_WHAT IS REQUIRED_
Repeat each line of the material exactly.
begin
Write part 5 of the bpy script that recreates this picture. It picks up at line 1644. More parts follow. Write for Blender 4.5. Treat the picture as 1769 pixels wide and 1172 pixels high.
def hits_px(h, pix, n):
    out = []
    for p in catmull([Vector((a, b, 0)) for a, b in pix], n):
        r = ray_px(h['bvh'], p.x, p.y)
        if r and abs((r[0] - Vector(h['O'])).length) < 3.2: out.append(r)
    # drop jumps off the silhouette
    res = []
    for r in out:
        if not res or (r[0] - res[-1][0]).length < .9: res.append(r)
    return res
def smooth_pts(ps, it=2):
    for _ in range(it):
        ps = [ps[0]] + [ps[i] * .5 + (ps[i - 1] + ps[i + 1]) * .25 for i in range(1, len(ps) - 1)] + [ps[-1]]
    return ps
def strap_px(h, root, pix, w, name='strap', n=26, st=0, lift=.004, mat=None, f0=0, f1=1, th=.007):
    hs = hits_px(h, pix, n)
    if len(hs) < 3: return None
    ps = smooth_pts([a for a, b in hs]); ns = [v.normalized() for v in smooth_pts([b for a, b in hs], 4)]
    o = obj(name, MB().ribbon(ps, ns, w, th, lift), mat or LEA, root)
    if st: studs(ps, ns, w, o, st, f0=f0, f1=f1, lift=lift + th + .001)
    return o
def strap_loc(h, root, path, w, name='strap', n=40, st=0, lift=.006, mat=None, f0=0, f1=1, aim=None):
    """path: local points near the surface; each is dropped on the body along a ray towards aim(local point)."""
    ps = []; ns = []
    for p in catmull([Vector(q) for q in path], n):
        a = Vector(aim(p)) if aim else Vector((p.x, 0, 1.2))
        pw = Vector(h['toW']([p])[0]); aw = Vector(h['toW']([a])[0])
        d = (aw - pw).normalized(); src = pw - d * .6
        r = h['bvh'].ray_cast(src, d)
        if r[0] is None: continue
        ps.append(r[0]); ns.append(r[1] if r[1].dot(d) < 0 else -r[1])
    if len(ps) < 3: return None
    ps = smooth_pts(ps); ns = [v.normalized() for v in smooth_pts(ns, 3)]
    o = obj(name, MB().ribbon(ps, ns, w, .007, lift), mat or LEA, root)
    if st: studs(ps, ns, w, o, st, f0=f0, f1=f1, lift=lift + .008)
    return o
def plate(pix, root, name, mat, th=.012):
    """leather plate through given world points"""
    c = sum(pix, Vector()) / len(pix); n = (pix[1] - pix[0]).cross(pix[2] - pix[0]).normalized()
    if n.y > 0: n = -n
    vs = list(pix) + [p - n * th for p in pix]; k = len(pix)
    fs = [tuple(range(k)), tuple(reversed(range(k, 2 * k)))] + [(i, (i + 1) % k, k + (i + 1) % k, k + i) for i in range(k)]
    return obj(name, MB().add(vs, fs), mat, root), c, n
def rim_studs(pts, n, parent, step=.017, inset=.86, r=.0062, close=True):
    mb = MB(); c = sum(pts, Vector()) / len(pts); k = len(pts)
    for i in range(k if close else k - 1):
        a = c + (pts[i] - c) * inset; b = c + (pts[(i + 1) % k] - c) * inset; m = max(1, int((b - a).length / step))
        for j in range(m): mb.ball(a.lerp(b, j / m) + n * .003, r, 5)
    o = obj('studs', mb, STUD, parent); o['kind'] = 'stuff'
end
_RESULT_
Write part 5 of the bpy script that recreates this picture. It picks up at line 1644. More parts follow. Write for Blender 4.5. Treat the picture as 1769 pixels wide and 1172 pixels high.
def hits_px(h, pix, n):
    out = []
    for p in catmull([Vector((a, b, 0)) for a, b in pix], n):
        r = ray_px(h['bvh'], p.x, p.y)
        if r and abs((r[0] - Vector(h['O'])).length) < 3.2: out.append(r)
    # drop jumps off the silhouette
    res = []
    for r in out:
        if not res or (r[0] - res[-1][0]).length < .9: res.append(r)
    return res
def smooth_pts(ps, it=2):
    for _ in range(it):
        ps = [ps[0]] + [ps[i] * .5 + (ps[i - 1] + ps[i + 1]) * .25 for i in range(1, len(ps) - 1)] + [ps[-1]]
    return ps
def strap_px(h, root, pix, w, name='strap', n=26, st=0, lift=.004, mat=None, f0=0, f1=1, th=.007):
    hs = hits_px(h, pix, n)
    if len(hs) < 3: return None
    ps = smooth_pts([a for a, b in hs]); ns = [v.normalized() for v in smooth_pts([b for a, b in hs], 4)]
    o = obj(name, MB().ribbon(ps, ns, w, th, lift), mat or LEA, root)
    if st: studs(ps, ns, w, o, st, f0=f0, f1=f1, lift=lift + th + .001)
    return o
def strap_loc(h, root, path, w, name='strap', n=40, st=0, lift=.006, mat=None, f0=0, f1=1, aim=None):
    """path: local points near the surface; each is dropped on the body along a ray towards aim(local point)."""
    ps = []; ns = []
    for p in catmull([Vector(q) for q in path], n):
        a = Vector(aim(p)) if aim else Vector((p.x, 0, 1.2))
        pw = Vector(h['toW']([p])[0]); aw = Vector(h['toW']([a])[0])
        d = (aw - pw).normalized(); src = pw - d * .6
        r = h['bvh'].ray_cast(src, d)
        if r[0] is None: continue
        ps.append(r[0]); ns.append(r[1] if r[1].dot(d) < 0 else -r[1])
    if len(ps) < 3: return None
    ps = smooth_pts(ps); ns = [v.normalized() for v in smooth_pts(ns, 3)]
    o = obj(name, MB().ribbon(ps, ns, w, .007, lift), mat or LEA, root)
    if st: studs(ps, ns, w, o, st, f0=f0, f1=f1, lift=lift + .008)
    return o
def plate(pix, root, name, mat, th=.012):
    """leather plate through given world points"""
    c = sum(pix, Vector()) / len(pix); n = (pix[1] - pix[0]).cross(pix[2] - pix[0]).normalized()
    if n.y > 0: n = -n
    vs = list(pix) + [p - n * th for p in pix]; k = len(pix)
    fs = [tuple(range(k)), tuple(reversed(range(k, 2 * k)))] + [(i, (i + 1) % k, k + (i + 1) % k, k + i) for i in range(k)]
    return obj(name, MB().add(vs, fs), mat, root), c, n
def rim_studs(pts, n, parent, step=.017, inset=.86, r=.0062, close=True):
    mb = MB(); c = sum(pts, Vector()) / len(pts); k = len(pts)
    for i in range(k if close else k - 1):
        a = c + (pts[i] - c) * inset; b = c + (pts[(i + 1) % k] - c) * inset; m = max(1, int((b - a).length / step))
        for j in range(m): mb.ball(a.lerp(b, j / m) + n * .003, r, 5)
    o = obj('studs', mb, STUD, parent); o['kind'] = 'stuff'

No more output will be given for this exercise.